Upcoming Avatar RPG will let you roleplay being a bender in The Last Airbender and The Legend of Korra eras
Magpie Games, the folks who made the excellent Masks RPG, have acquired the license to produce the official role playing game for the Avatar franchise. I’ve already seen people say this is one of the better licensing matches between a property and a company and I have to agree. Magpie’s previous games have shown a real sympathy with characters like those that take center stage in the Avatar universe, whether we’re talking the fun of the first season of Avatar: The Last Airbender or the extremely high stakes of season three when Aang confronts Ozai. And frankly, Korra and her friends are a lot like the young heroes of Masks: they mess up, but they’re stepping up to take their places in the world. Sometimes that means fighting a cult that hates benders and wants to take their powers away; and sometimes that means dealing with a movement that wants to conquer not just the Earth kingdom but all of the world.
I’m fascinated to imagine how the game will handle the various Bending abilities and can’t wait to see these characters and adventures brought to tabletop play. Magpie mentions Playbooks, which implies this will be another Powered by the Apocalypse game like Masks was, and that’s likely going to be a good decision due to how simple the system is to learn and play. There will be a core rules book (due out February 2022) to be followed by Republic City (August 2022) and Spirit World (February 2023) sourcebooks, so it feels like it will be possible to set your campaign during the events of either of the series. Perhaps you can also move forward or backward in time, creating a campaign during the period when the Fire Nation spent a hundred years looking for Aang, or long after Korra in a newer century with new threats and challenges. You could run a campaign set during the period Republic City is growing up and the Boomer-Aang squad are all growing up alongside it. Just imagine watching young adult Sokka get harassed mercilessly by young adult Toph — tell me that wouldn’t be worth it.

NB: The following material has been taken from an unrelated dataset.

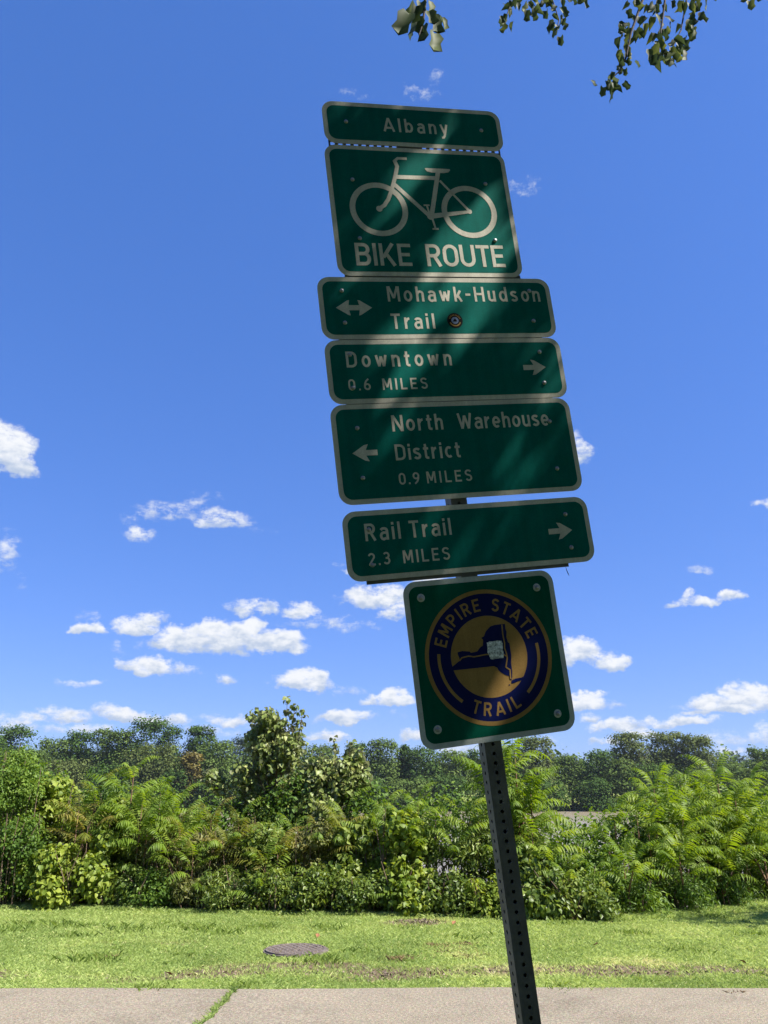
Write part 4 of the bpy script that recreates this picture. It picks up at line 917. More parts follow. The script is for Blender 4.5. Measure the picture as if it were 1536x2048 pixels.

Frankly, Avatar and Legend of Korra are some of the best TV I’ve watched in the past decade — fun, exciting, and unafraid to tackle some pretty serious storylines dealing with trauma, the legacy of the past, abuse and more without either dumbing them down or letting them smother the bright moments. You can enjoy watching Sokka get a bit weird on Cactus Juice, weep at the suffering of the show’s true star Appa in that one episode (you know the one), or feel the anguish Korra goes through after surviving Zaheer’s attempt to poison her. It’s an extremely rich seting, with fantastic vistas and terrifying entities, and I’m hopeful the game will live up to the source material.
Heck, maybe even put in a Korra/Asami kiss, guys. It’s canon.
The core rules are slated for February of 2022, with the Republic City book in August of 2022 and the Spirit World covered in a later release aimed at February 2023, so there’s a bit of a wait before we’ll get to see it. I’m still pretty excited.